Die riesigen Minenfelder mit dicht verlegten Minen sind schwierige Hindernisse, gerade wenn die ukrainischen Kräfte gleichzeitig unzureichend gegen Bedrohungen aus der Luft geschützt werden können. Mehr Minenroller und Technik zur Minensprengung sind notwendig.
Die Ukraine braucht möglichst viele mobile Brücken und temporäre Brücken sowohl für die Truppe als auch für die nachziehende Logistik und Versorgung.
Die Ukraine braucht Mehrzweck-Kampfflugzeuge, um gegen russische Flugzeuge und Hubschrauber wirken zu können und um die eigene Truppe am Boden zu unterstützen.
Die Ukraine braucht Unterstützung, Wissenstransfer und Ausbildung zur Soforteinschätzung von Schäden und schneller Instandsetzung von westlichem Material direkt am Schlachtfeld.
Der Aufbau von Infrasrukturen und die Ausbildung von Ukrainern zur Verlegung von Reparatur- und Instandsetzungs-Hubs für moderne Schützen- und Kampfpanzer von der EU-Außengrenze dichter an die Frontlinie sollten intensiviert werden.
Die ukrainische Gegenoffensive läuft seit der Feuervorbereitung insgesamt bisher systematisch, konzentriert und diszipliniert ab. Die Angriffe direkt auf die Schwerpunkte der russischen Verteidigung zeugen von einem hohen Selbstbewusstsein der ukrainischen Militärführung.
Ob es eine Hauptstoßrichtung der ukrainischen Offensive gibt und wo diese liegt, ist bisher noch nicht erkennbar.

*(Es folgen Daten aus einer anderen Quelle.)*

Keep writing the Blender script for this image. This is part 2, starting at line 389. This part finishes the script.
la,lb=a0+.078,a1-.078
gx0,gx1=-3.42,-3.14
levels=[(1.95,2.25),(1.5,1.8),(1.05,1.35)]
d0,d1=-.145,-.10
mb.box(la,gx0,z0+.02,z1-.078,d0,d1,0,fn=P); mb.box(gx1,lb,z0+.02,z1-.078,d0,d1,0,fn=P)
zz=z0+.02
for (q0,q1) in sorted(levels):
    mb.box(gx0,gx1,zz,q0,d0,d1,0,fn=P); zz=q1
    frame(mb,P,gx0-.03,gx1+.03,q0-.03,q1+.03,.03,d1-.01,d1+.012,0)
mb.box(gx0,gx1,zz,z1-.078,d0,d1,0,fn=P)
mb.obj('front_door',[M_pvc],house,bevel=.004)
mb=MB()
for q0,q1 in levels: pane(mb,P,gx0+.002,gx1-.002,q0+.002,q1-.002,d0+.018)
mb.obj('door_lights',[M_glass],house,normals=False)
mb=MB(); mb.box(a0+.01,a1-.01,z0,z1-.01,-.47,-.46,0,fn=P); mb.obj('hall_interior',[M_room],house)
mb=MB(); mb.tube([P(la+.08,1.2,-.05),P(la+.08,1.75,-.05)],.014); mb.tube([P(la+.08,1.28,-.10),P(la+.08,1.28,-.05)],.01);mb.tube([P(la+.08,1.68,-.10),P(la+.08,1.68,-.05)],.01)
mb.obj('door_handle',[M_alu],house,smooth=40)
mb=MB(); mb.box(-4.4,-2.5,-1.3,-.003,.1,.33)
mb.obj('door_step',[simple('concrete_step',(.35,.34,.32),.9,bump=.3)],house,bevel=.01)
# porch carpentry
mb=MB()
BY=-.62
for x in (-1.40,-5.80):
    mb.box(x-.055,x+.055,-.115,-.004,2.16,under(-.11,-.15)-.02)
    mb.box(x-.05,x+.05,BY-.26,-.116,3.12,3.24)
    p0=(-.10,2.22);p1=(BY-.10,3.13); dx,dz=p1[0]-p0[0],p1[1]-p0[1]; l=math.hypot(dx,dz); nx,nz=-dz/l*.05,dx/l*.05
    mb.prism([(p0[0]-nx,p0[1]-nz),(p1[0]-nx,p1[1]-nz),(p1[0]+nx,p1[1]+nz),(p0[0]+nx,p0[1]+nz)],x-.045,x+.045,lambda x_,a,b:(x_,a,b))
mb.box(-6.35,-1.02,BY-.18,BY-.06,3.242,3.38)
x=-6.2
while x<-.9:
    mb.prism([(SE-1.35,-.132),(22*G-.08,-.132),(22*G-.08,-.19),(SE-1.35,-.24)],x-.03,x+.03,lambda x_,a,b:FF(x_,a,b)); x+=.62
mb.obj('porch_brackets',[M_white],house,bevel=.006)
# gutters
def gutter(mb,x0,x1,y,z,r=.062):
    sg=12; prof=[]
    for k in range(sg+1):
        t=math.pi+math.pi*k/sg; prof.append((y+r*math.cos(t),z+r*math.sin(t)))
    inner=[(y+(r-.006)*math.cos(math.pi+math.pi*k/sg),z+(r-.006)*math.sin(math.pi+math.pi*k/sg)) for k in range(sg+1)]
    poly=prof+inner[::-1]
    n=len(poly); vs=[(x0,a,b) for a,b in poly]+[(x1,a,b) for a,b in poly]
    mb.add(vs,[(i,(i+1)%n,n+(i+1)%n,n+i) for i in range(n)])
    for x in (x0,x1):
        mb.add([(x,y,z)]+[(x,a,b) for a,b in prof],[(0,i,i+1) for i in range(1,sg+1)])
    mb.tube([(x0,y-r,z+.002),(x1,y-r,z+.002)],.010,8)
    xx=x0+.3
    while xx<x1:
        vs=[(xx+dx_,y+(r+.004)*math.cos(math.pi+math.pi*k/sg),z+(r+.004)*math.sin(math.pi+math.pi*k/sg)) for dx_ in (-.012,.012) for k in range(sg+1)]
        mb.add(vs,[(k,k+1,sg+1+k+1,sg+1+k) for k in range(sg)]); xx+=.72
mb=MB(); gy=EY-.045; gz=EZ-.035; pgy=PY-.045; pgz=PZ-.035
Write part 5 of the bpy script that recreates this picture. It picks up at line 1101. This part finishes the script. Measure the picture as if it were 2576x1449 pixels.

Die Partner der Ukraine sollten jetzt nicht nur gebannt zuschauen, sondern systematisch und langfristig orientiert die weitere militärische Unterstützung organisieren, Produktionskapazitäten erhöhen und politisch auf Entscheidungen für künftige Sicherheitsgarantien für die Ukraine hinarbeiten.